A cross channel strategy is vital to connect with today’s leisure traveller

Sam Abdou

Associate director, Head of Leisure Unit, Western Europe Middle East and Africa, Amadeus IT Group

This content is only available in this language.

Whether they're on their smartphone, in a high street travel agency or using social media, today’s leisure travellers want a consistent and connected experience. Leisure travellers don’t think in terms of channels – but smart leisure travel sellers need to understand the challenge of managing different channels to meet traveller expectations. Those expectations are high – and rising all the time.


Travellers expect to be able to move from one channel to another, and find the same offers, prices and service whatever channel they choose. If the traveller sees an offer at a web shop, they may decide to share it with their friends on social media to see if they want to be part of the plans. Once they’ve researched and bought their travel at a high street travel agency, they may want to amend or augment their travel later on using a different channel. They may want to add insurance or car hire to their package: in all cases they’ll want the easiest, most convenient and most immediate way to do this.

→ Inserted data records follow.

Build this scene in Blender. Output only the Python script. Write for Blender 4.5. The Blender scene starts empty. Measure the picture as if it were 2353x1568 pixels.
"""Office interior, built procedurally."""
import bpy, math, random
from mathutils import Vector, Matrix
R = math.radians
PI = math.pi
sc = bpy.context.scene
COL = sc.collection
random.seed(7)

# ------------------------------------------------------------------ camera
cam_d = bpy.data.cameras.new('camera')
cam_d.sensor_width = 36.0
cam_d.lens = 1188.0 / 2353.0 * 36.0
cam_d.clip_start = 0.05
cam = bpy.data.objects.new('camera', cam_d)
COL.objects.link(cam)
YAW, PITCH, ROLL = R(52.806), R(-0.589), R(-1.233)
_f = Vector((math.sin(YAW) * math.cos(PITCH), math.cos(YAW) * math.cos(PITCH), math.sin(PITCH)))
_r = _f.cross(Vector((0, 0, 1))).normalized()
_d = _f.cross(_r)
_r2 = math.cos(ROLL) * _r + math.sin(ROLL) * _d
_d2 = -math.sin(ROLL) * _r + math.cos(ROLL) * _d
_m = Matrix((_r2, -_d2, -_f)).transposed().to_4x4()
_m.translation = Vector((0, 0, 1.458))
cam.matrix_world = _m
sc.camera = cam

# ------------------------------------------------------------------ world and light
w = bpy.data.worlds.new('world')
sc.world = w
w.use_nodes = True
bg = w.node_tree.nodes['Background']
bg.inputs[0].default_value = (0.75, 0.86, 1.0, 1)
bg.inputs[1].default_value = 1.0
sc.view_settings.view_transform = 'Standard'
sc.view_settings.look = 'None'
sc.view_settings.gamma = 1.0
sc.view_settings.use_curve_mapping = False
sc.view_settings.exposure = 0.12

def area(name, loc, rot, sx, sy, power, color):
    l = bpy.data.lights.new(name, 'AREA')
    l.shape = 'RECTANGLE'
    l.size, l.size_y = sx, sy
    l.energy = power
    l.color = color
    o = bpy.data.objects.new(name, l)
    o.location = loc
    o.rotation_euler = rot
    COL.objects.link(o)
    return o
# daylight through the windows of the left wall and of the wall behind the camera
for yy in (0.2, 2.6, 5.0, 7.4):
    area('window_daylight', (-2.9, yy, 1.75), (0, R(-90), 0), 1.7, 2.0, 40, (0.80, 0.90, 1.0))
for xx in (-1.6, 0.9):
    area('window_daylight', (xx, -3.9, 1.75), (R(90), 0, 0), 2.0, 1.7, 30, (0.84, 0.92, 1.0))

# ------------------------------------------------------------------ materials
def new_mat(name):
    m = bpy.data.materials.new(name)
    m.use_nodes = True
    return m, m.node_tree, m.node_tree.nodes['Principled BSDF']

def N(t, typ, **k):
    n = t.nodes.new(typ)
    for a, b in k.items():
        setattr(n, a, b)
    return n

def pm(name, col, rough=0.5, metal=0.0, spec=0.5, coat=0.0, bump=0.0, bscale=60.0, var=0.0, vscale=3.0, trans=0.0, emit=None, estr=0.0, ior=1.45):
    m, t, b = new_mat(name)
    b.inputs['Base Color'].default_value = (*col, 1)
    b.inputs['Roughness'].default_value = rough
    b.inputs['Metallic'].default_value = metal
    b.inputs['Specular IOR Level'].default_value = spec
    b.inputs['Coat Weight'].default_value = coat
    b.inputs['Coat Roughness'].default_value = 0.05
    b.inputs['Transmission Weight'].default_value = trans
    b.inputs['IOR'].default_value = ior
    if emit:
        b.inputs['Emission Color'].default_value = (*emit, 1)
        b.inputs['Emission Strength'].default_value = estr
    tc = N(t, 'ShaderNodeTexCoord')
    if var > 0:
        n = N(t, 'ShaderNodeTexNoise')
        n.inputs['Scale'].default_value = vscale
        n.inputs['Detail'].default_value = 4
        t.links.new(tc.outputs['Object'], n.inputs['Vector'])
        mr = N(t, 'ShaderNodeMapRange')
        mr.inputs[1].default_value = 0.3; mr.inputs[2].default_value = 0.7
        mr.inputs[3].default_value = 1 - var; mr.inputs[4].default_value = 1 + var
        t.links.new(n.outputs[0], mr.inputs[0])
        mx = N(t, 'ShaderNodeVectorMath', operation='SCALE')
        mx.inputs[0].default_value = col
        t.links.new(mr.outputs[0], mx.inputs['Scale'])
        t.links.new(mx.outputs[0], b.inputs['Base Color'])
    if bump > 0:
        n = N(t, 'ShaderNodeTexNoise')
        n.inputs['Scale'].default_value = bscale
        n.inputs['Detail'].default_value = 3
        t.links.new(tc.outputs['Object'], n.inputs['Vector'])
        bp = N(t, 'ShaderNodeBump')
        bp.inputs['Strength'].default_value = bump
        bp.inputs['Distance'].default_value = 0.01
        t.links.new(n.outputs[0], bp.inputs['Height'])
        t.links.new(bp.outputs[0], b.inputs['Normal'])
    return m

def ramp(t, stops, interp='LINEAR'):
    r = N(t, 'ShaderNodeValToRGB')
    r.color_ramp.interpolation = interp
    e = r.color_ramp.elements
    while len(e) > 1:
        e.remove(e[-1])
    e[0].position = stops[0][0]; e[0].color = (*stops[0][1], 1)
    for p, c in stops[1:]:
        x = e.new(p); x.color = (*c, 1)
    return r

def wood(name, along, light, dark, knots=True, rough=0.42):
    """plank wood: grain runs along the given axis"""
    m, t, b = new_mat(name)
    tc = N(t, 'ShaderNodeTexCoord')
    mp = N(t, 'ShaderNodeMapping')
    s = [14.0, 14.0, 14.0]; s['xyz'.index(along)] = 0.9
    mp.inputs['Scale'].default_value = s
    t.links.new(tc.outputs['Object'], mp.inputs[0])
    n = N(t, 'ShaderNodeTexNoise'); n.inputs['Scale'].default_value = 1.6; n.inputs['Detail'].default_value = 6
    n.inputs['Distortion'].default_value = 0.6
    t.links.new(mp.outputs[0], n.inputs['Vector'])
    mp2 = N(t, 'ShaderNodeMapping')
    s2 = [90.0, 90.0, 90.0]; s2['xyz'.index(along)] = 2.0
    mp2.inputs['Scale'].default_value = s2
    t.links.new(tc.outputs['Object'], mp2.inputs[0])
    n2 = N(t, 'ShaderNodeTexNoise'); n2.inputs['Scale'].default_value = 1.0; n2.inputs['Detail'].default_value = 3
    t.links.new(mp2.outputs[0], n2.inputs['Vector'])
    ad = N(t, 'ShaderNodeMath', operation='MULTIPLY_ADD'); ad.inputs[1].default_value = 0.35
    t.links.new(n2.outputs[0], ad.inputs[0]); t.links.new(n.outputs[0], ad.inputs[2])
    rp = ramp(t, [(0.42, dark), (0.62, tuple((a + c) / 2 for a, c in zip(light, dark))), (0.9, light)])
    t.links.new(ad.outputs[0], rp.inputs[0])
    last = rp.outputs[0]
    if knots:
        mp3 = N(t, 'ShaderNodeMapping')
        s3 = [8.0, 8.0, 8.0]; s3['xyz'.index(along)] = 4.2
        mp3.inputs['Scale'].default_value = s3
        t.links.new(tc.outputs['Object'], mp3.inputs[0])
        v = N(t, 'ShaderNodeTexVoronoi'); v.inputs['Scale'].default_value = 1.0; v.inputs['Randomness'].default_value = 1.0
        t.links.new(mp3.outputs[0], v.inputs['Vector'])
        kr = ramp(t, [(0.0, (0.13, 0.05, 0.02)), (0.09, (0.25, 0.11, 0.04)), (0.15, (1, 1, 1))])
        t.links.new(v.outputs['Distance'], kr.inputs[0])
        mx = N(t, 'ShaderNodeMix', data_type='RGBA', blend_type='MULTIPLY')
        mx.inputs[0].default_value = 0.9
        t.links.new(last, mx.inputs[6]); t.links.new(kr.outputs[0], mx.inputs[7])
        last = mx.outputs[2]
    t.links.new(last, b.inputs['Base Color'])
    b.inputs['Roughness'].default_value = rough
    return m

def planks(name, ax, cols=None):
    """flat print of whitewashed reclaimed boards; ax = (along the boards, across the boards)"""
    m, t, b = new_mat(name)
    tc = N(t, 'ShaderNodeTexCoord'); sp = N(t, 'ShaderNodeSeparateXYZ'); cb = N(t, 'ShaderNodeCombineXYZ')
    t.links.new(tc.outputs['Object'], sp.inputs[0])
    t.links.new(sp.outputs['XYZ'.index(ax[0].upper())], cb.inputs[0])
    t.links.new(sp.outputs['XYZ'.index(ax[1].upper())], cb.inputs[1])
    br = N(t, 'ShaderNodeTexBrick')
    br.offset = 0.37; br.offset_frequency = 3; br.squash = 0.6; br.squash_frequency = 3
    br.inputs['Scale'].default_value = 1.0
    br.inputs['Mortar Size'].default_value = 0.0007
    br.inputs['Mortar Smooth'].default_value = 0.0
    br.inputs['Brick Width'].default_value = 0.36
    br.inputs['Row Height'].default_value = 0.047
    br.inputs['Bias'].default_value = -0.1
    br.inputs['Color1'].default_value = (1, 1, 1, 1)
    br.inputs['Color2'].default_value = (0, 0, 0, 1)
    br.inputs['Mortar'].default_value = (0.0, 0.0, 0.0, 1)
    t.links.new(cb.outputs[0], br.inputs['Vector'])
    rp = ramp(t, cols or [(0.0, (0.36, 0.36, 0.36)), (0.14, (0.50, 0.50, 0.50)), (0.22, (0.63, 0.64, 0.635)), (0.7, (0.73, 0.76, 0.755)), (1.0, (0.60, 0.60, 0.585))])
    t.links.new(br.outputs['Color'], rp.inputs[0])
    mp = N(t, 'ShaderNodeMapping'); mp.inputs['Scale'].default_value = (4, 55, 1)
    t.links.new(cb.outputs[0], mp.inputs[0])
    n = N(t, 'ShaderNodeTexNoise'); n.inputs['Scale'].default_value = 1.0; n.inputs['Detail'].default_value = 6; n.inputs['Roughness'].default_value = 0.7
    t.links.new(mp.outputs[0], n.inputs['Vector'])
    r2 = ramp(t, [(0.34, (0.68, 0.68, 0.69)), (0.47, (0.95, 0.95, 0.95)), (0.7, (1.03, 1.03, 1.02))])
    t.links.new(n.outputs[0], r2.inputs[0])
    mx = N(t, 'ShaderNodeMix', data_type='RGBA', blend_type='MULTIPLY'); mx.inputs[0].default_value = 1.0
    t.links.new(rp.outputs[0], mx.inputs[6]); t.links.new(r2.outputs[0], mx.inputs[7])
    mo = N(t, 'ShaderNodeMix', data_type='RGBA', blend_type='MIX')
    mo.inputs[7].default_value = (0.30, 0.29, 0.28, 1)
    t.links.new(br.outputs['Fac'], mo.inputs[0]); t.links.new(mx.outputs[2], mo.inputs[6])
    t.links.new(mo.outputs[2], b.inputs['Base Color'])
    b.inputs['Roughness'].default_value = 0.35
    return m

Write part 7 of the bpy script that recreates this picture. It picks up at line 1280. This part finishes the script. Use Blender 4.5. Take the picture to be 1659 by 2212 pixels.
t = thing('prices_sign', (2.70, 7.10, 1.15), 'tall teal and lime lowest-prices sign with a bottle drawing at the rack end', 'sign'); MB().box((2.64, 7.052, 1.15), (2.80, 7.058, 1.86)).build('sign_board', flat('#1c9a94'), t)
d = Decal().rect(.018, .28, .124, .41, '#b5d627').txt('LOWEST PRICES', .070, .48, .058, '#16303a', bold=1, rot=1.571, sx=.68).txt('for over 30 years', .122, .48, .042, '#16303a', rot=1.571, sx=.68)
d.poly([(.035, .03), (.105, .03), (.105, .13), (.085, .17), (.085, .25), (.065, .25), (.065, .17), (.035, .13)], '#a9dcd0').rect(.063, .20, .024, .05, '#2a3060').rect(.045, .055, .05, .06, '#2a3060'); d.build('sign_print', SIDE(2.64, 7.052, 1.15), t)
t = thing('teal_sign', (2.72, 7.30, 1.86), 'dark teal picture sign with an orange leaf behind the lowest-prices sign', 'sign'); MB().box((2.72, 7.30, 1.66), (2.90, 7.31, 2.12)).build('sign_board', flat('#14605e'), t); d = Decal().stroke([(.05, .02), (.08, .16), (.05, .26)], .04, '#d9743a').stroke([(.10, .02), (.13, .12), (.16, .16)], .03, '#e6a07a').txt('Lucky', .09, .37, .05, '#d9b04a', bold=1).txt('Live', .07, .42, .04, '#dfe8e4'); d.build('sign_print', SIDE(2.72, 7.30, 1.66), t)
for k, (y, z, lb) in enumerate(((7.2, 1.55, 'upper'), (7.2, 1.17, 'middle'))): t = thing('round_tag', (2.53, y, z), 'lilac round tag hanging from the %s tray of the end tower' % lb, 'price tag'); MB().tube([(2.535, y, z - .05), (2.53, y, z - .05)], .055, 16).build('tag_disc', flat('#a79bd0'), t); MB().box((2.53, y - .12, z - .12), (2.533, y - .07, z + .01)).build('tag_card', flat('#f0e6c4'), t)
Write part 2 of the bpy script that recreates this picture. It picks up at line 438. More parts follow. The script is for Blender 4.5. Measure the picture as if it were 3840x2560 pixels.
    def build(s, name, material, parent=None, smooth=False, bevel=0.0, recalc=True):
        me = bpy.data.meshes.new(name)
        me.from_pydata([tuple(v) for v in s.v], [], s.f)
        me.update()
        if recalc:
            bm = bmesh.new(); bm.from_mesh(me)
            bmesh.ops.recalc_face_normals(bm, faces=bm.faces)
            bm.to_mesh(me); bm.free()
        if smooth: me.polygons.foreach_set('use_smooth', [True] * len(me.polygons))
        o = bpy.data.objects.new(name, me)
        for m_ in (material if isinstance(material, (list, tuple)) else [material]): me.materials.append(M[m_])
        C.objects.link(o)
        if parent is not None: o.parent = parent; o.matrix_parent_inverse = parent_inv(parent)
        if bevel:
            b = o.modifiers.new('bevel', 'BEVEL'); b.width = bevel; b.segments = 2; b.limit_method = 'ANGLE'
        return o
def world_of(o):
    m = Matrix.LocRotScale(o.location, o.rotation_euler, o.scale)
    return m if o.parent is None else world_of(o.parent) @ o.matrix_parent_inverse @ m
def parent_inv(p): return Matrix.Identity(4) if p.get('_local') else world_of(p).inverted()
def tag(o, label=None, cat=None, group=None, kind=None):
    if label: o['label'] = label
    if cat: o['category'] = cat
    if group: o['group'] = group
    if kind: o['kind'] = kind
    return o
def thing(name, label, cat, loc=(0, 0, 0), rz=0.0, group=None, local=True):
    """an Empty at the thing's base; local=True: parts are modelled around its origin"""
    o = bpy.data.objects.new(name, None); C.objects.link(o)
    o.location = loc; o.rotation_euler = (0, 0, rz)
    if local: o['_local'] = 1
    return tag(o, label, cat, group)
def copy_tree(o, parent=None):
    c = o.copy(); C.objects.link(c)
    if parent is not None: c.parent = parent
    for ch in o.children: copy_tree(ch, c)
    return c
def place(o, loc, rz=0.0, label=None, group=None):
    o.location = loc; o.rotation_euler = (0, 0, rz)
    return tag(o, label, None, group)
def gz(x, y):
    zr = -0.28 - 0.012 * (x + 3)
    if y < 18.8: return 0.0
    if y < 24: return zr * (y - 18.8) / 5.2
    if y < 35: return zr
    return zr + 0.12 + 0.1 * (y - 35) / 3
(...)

Serving this channel-switching traveller will mean travel sellers must have a long and deep think about their business model and what it looks like today. Instead of one or two channels the travel seller now has to run multiple channels. From the travel sellers point-of-view these channels could seem very distinct and different. Under a multichannel regime, the travel sellers would have developed a separate strategy and technology pathway for each channel.

The Travellers Perspective

But the multichannel approach doesn’t make sense from the traveller’s perspective. The traveller expects the different channels to work seamlessly and in concert. To enable this synergy, travel sellers need to adopt a cross channel approach: a global strategy with shared objectives, synchronised IT and common databases and content across all the channels.

A cross channel strategy embraces every single channel involved in the traveller’s purchasing path – before, during and after purchase. There are five key areas where travel sellers should focus to optimise the strategy and ensure it works harmoniously and maximises profitability:

  • Make sure you provide customers with the right information at the right time and place
  • Establish effective cross channel merchandising and pricing mechanisms
  • Think about the best way to target promotional spending across channels
  • Adopt an appropriate organisational model and skills base
  • Think about how you manage customer data

Travel sellers who get this right will provide better experiences for their travellers, which brings its own benefits in terms of repeat business, loyalty and positive word-of-mouth recommendations from happy travellers. Effective cross channel practices will also mean increased knowledge about the customer that can drive cross selling and ultimately lead to a comprehensive omni channel approach.